Can taxes motivate you to find a solution?
Stephen Covey has a phrase in his book that keeps springing to mind when I think of what Zapatero is trying to do with the Spanish economy: “you can’t talk your way out of a problem you’ve behaved your way into.”
For as badly as Zapatero has done over the past two years—and he has done very badly indeed—we must also admit that he has to work with what he has to work with. Many of the deeper structural problems in the Spanish economy are a question of joint historical responsibility which means Spain will have to learn to behave its way out of the hole it’s in.
But the government can help by steering the ship in the right direction, setting up the infrastructure and laws to motivate and punish people so that it all moves towards the right place.
There is a problem, of course, if the government doesn’t know where it wants to go.
Now, certain taxes have a certain motivational effect at a certain level. It seems to me that basically, the more you raise taxes, the less people want to pay them.
People can either just not pay them (Spain’s underground economy is said to represent around 25% of GDP) or change their activity so that they do something which incurs a lower tax rate.
Look at what happened in the Basque country when they raised Capital Gains Tax for special investment vehicles from 1% to 28%. Three-quarters of the special investment vehicles suddenly decided Bilbao wasn’t actually the right place to be operating from after all.
Look at what has just happened to car sales in Spain: in July, between the removal of government car purchasing subsidies in place since last year, and the rise in VAT from 16% to 18% on July 1, car sales have plummeted 30% in a month.
Wouldn’t we want to encourage people to become business monsters, as it were, thoroughly motivated to do as much private sector business activity as is humanly possible?
Whoever is pressing Zapatero to do more is still going, though: Infrastructure Minister Jose Blanco has just reappeared to throw around the idea of increasing even more taxes.
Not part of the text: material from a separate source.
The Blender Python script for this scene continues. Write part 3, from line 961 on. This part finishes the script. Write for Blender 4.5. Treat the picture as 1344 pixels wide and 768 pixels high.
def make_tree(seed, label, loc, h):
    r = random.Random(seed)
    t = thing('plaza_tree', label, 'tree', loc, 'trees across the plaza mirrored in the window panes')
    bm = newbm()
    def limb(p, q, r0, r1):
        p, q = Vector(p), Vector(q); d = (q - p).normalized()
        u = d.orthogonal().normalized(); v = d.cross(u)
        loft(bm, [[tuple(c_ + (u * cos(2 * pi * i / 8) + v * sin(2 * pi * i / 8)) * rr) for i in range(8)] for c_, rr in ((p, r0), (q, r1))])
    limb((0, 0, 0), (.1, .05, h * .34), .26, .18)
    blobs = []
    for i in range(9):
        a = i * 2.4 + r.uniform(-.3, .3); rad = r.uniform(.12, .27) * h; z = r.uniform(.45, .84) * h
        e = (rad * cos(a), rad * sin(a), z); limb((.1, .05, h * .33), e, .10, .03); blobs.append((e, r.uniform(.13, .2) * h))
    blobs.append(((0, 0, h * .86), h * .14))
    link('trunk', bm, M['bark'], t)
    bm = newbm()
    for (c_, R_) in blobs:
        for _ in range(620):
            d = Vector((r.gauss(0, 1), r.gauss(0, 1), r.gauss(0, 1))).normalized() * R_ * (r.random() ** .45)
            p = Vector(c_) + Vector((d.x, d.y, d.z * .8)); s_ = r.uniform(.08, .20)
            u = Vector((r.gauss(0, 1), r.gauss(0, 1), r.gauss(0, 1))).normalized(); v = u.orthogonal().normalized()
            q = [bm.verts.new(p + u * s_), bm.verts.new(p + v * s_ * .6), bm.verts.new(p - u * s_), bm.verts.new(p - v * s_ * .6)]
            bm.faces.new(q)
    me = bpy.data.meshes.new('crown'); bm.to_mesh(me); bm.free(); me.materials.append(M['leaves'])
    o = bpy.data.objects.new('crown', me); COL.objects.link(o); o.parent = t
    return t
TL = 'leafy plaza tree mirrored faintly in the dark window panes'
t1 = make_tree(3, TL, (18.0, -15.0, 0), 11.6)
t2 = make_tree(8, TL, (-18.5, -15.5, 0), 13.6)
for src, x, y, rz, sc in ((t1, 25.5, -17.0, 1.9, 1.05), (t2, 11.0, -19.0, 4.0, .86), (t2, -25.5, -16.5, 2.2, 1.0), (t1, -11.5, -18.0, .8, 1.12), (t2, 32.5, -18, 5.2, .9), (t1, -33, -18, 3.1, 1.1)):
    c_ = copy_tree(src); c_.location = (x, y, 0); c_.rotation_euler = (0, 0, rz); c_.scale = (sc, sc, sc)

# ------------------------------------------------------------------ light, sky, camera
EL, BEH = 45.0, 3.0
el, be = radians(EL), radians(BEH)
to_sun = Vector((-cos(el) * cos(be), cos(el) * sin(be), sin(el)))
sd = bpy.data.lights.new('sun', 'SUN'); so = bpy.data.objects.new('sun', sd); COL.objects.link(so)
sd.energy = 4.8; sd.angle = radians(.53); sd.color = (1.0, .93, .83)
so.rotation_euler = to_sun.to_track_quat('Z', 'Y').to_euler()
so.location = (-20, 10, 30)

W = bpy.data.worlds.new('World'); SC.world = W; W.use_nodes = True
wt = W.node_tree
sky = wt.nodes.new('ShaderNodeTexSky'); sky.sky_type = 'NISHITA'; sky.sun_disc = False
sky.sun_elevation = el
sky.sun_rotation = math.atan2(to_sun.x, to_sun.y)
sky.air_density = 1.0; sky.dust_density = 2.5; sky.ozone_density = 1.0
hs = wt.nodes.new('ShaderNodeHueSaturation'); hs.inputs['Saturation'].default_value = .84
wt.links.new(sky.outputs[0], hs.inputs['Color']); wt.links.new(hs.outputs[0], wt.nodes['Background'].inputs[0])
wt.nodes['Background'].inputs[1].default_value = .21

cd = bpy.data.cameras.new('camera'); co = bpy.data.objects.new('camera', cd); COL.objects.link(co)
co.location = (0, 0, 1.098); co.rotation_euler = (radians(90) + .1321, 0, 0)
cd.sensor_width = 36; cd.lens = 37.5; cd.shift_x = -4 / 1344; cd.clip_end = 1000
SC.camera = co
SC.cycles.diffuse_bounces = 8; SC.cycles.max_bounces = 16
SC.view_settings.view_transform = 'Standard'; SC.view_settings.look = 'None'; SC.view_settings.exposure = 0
The Spanish government is supposedly looking at increasing tax rates on income, alcohol, tobacco, corporate earnings, private estates and inheritance.
As before, the government will be saying that “in the name of solidarity and a time of recession, we want to ask for more from those who have most‘”— the middle classes, those who still have a job and the ‘rich’ — but the correct phrase would read more like: “’we have no plan and no money, so we’re going to take money off everyone who still has a little left over, and now that the initial tax raid on the civil servants has gone down so well, we’re going to take some more from those who still have something.”
What’s all this nonsense about fair taxes? Since when have taxes been fair? Taxes are economic motivators. Thoughtful people generally don’t like to be taxed too much and will behave in ways which avoid as much tax as possible.
And how is it fair that hard-working people who contribute the most—and perhaps use the least services—have to subsidise the lives of those who willingly do less (or in some cases nothing at all).
Shouldn’t those who generate most economic activity and tax residue for the economy actually pay less proportionally? Shouldn’t those who are doing nothing or leeching off everyone else pay the most to society for the privilege?
Why not leave the 1% special investment vehicle in place and raise income tax to 50% for the unemployed or those who don’t declare all their earnings, as a commenter on the Times website suggested a couple of months ago?
Do we want a ‘fair’ tax system or do we want a tax system that sets up the infrastructure for a strong, powerful economy—some of which can then be used to pay for the welfare state?